Saturday, July 31, 2010

Sometimes, I don't like being a Teacher.

Another school year 'over' - we're full time around here, operating year round, so when I go back on Monday, we'll start up again - and man, am I tired.

It makes me wonder how many people actually consider the emotional turmoil that teachers can go through at the end of the year. I know I certainly didn't before I was working as one.

These are kids that I spend eight hours a day with, five days a week - tying their shoes, icing their owwies, zipping their jackets, and holding them while they wait for their mom and they're sick with a fever of 103 degrees. I do the best I can to give them the best possible start on the world. They spend about a year in my class, and then - even when they move to the next level - I still see them all day (okay, so only 7 out of eight hours), every day, because of the nature of the program that we run.

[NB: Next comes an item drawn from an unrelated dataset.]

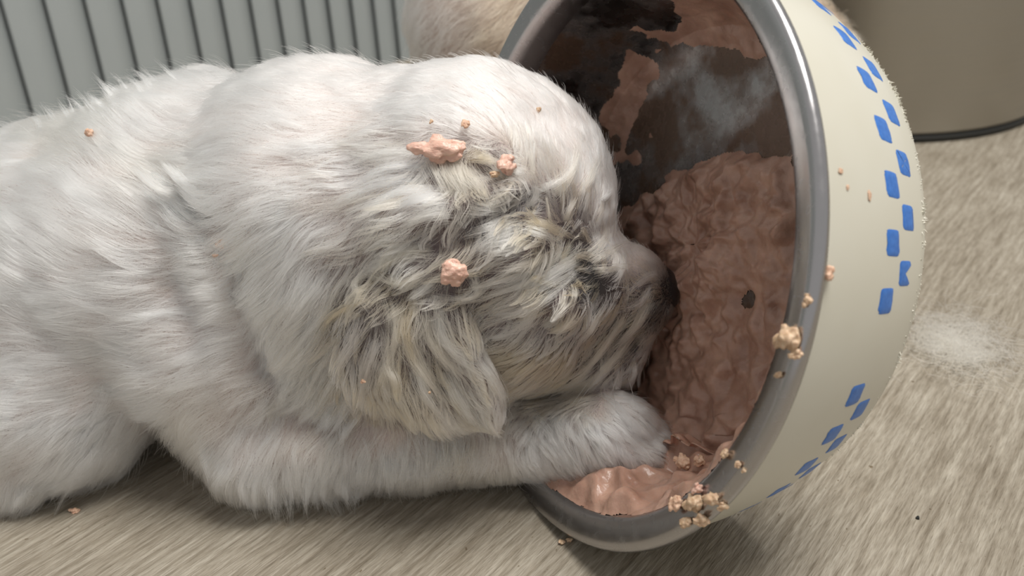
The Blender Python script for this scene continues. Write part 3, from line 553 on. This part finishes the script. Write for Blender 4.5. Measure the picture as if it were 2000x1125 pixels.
# whiskers and stray lip hairs
wh = [((1150, 745), (1105, 805)), ((1158, 748), (1118, 800)), ((1196, 745), (1202, 806)), ((1226, 735), (1240, 790)), ((1262, 742), (1285, 772)), ((1180, 752), (1181, 800)), ((1247, 725), (1262, 760)), ((1210, 722), (1185, 790))]
WP = []; 
for (a, b) in wh:
    p, nn = hit(bvh_p, *a)
    if p is None: continue
    dep = (p - CAMP) @ CW; q = CAMP + ray(*b) * (dep - 1.1); mid = (p + q) / 2 + np.array([0, -0.25, 0.15])
    tt = np.linspace(0, 1, 8)[:, None]; WP.append((1 - tt) ** 2 * p + 2 * tt * (1 - tt) * mid + tt ** 2 * q)
WP = np.array(WP)
tag(make_curves('whiskers', WP, np.tile(0.011 * (1 - 0.8 * np.linspace(0, 1, 8) ** 1.5), (len(WP), 1)), np.tile([0.85, 0.82, 0.76], (len(WP), 1)), m_fur, puppy), kind='stuff')

# ------------------------------------------------------------------ food in the bowl
prI = np.array(lip[-3:] + IN); seg = np.r_[0, np.cumsum(np.linalg.norm(np.diff(prI, axis=0), axis=1))]
NT_, NS_ = 620, 250
sv = np.linspace(0, seg[-1], NS_); Rr = np.interp(sv, seg, prI[:, 0]); Dd = np.interp(sv, seg, prI[:, 1])
dR, dD = np.gradient(Rr), np.gradient(Dd); nl = np.hypot(dR, dD); nR, nD = -dD / nl, dR / nl          # normal into the bowl in (radius, depth)
th = np.linspace(0, 2 * np.pi, NT_, endpoint=False)
rad = np.cos(th)[:, None, None] * BX + np.sin(th)[:, None, None] * BY
S_ = BC + rad * Rr[None, :, None] + BA * Dd[None, :, None]; Nb = rad * nR[None, :, None] + BA * nD[None, :, None]
ppx = proj(S_.reshape(-1, 3)).reshape(NT_, NS_, 2)
nA = fbm(S_ * 1.1, 61, 3); nB = fbm(S_ * 2.6, 71, 3); nC = fbm(S_ * 6.0, 81, 2)
main = np.array([(1150, 420), (1270, 380), (1330, 320), (1400, 300), (1470, 270), (1535, 290), (1560, 350), (1560, 500), (1545, 650), (1520, 790), (1470, 890), (1440, 985), (1370, 1030), (1230, 1012), (1120, 1000), (1022, 965), (1000, 930), (1000, 860), (1100, 780)], float)
smear = np.array([(1190, 180), (1215, 95), (1300, 55), (1330, -40), (1480, -40), (1500, 120), (1545, 300), (1480, 330), (1425, 120), (1350, 130), (1290, 130), (1250, 200), (1230, 300), (1190, 330)], float)
thd = np.degrees((th + np.pi) % (2 * np.pi) - np.pi)[:, None] + 0 * Dd[None]                          # 0 near side, -90 down
wallm = np.minimum(np.minimum((thd + 128) / 9, (-4 - thd) / 9), np.minimum((Dd[None] - 0.22) / 0.35, (6.0 - Dd[None]))) * 22
dm = np.maximum(-s_poly(ppx, main), wallm) + 20 * nA + 9 * nB; ds = -s_poly(ppx, smear) + 42 * nA + 22 * nB - 6
sm_ = lambda x: np.clip(x, 0, 1) ** 2 * (3 - 2 * np.clip(x, 0, 1))
thick = np.where(dm > 0, sm_(dm / 50) * np.maximum(0.07 + 0.04 * nB, 0.34 + 0.24 * nA + 0.13 * nB + 0.05 * nC), -0.05)
thick = np.maximum(thick, np.where(ds > 0, sm_(ds / 60) * (0.07 + 0.05 * nB + 0.03 * nC), -0.05))
fac = (Nb * unit(CAMP - S_)).sum(-1); mk = sm_(dm / 40) * sm_((fac - 0.05) / 0.3)
for (cx, cy, sx, sy, a) in [(1330, 925, 75, 45, 0.75), (1180, 975, 110, 26, 0.5), (1400, 925, 50, 60, 0.5), (1420, 500, 60, 180, 0.22), (1350, 590, 55, 120, 0.45)]:
    thick = thick + mk * a * np.exp(-(((ppx[..., 0] - cx) / sx) ** 2 + ((ppx[..., 1] - cy) / sy) ** 2)) * (0.8 + 0.5 * nB)
for (cx, cy, sx, sy, a) in [(1440, 215, 42, 45, 0.5), (1502, 230, 14, 65, 0.7), (1462, 585, 20, 40, 0.6), (1500, 600, 12, 60, 0.3), (1390, 150, 60, 40, 0.4)]:   # licked bare
    thick = thick - a * np.exp(-(((ppx[..., 0] - cx) / sx) ** 2 + ((ppx[..., 1] - cy) / sy) ** 2)) * (0.9 + 0.9 * nB)
for _ in range(3):                          # the muzzle and the paw press into it
    pd = puppy_sdf(S_ + Nb * np.clip(thick, 0, 3)[..., None]); thick = np.where(thick > 0, np.maximum(thick - np.clip(0.03 - pd, 0, 0.35), 0.03), thick)
for _ in range(9):
    thick = 0.5 * thick + 0.125 * (np.roll(thick, 1, 0) + np.roll(thick, -1, 0)) + 0.125 * (np.pad(thick, ((0, 0), (1, 0)), 'edge')[:, :-1] + np.pad(thick, ((0, 0), (0, 1)), 'edge')[:, 1:])
tap = sm_((Dd[None] - 0.09 - 0.06 * nB) / 0.45); thick = np.where(thick > 0, thick * tap - 0.03 * (1 - tap), thick)
wob = np.stack([fbm(S_ * 2.2, 91, 2), fbm(S_ * 2.2, 95, 2), fbm(S_ * 2.2, 99, 2)], -1) * 0.03 * np.clip(thick, 0, 0.5)[..., None] * 2
keep = thick > 0.0
Pm = S_ + Nb * np.clip(thick - 0.01, 0.004, 3)[..., None] + wob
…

On average, I spend two years with each kid (from years 3 to 5), and then they disappear off into the world to try to make sense of it with someone else.

It isn't like high school or grade school, where you remember the teachers that made a difference; it isn't like college, where you might write a letter to an old professor to tell them thank you. This is before all of that.

Before most people can even really remember.

The truth is, I miss my kids. I miss them before they're gone - while they're asking questions about kindergarten, and I've got to pretend that I'm so happy for them when really, I want to cry. I miss them when I go on vacation, or when I'm at breakfast with my family and there's a little one blinking at me across the restaurant, or when someone I've just met asks me what I do for work.

I spend all day thinking about the errands I need to run, and what I could be doing if I had the day off, and then I come home and blog about how much I miss my kids.

Its the 'end' of the school year, and I love to watch them grow up; now it's time to send them off into the world and hope that I've given them something useful, and it's really, really hard.

It's hard every year.

I asked another teacher about this, and my dad as well, and they both gave me the same answer about why it's so hard to let them go. They said, "Because you care."

I guess best thing that could ever happen then is that it never gets easier.